À poil

 

LH1910

 

Allí la primavera es más tardía. Aprovechando el comienzo de las vacaciones solíamos ir a bañarnos à poil en un lugar llamado La Tejera, tal vez porque en aquel terreno se extrajo una gran cantidad de barro y el agujero resultante -bastante extenso- fue rellenado por el agua de lluvia.

Para llegar debíamos cruzar por delante del solitario cementerio y alguna vez nos metimos en el osario para rescatar tibias y calaveras aunque esa es otra historia. Ignoro por qué, teniendo el mar tan cerca y estando tan acostumbrados a bañarnos en él (no en la playa sino en zonas prohibidas como el rompeolas), nos gustaba darnos de vez en cuando la caminata para llegar a aquel estanque de agua dulce. Tal vez fuera el atractivo de juncos y carrizos, las lentejas de agua con ese verde Veronés tan alegre o las cacerías de ranas y serpientes de agua. En el camino cazábamos grillos con un par de tácticas: metiendo hormigas rojas en la cueva del grillo u orinando dentro. En ambos casos el grillo salía a la puerta asustado aunque si metías las hormigas aparecía con una antena o una pata de menos, bajando mucho su cotización en el mercado del trueque infantil. Algo peor ocurría con las ranas cuya piel se deshidrataba en el largo camino de vuelta y llegaban muertas a casa, frustrando el deseo de hacerlas vivir en un bote o en la bañera (al menos hasta que mi madre se daba cuenta, algo que sucedía muy rápidamente).

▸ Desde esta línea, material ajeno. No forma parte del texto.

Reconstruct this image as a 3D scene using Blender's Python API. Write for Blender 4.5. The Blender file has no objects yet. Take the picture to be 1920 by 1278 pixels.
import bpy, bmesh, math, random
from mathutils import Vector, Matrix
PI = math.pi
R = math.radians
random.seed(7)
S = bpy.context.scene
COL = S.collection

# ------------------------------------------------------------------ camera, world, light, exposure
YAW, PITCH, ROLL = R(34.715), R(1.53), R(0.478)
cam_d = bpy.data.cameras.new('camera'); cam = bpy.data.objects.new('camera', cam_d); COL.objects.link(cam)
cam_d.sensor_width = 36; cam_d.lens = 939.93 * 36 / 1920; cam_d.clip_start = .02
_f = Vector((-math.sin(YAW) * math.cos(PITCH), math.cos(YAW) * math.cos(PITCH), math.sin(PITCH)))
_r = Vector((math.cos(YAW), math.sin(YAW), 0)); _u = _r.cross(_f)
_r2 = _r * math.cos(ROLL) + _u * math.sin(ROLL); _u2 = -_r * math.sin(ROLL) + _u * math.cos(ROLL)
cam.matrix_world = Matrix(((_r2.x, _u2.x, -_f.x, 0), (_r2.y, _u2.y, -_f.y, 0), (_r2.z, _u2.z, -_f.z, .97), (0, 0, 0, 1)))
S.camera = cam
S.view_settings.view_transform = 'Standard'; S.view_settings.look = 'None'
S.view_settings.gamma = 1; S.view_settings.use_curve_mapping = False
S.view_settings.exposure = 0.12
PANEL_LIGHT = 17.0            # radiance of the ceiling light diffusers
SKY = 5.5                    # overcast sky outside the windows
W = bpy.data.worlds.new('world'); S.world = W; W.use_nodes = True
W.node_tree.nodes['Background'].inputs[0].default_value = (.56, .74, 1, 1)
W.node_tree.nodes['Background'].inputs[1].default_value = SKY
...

Recuerdo las silvestres, flores que aún hoy me gustan más que las propias del jardín, aunque sean minúsculas y tengas que mirarlas muy de cerca para apreciar toda su belleza. Me gustaban especialmente los miosotis, dueños de un azul por completo medieval, de Libro de Horas. Y también unas flores con el amarillo más ingenuo que haya visto. Las llamaban zapatitos del Niño Jesús pero a saber cuál será su verdadero nombre. Como calzado eran muy historiadas y más podían recordar a unos chapines del siglo XVIII que a las modestas sandalias de Nuestro Señor.

Los inevitables, además de mi primo Manuel y yo, eran La Vieja (un niño con la piel tan arrugada y feo que se ganó aquél apodo), además de Pereira y el hijo del boticario. Tengo unos cuantos relatos inéditos contando aventuras de aquellos lejanos años y tal vez me decida un día a colgarlos aquí.

Lo que mejor recuerdo es el olor mareante del heno recalentado y el frescor del agua. En cuanto a los concursos que echábamos, siempre ganaba mi primo, hoy capitán de la Marina. Eso fue hasta que presenciamos, bien escondidos entre los carrizos, la aventura amorosa de una pareja desigual: un hombre casado y una muchacha del pueblo.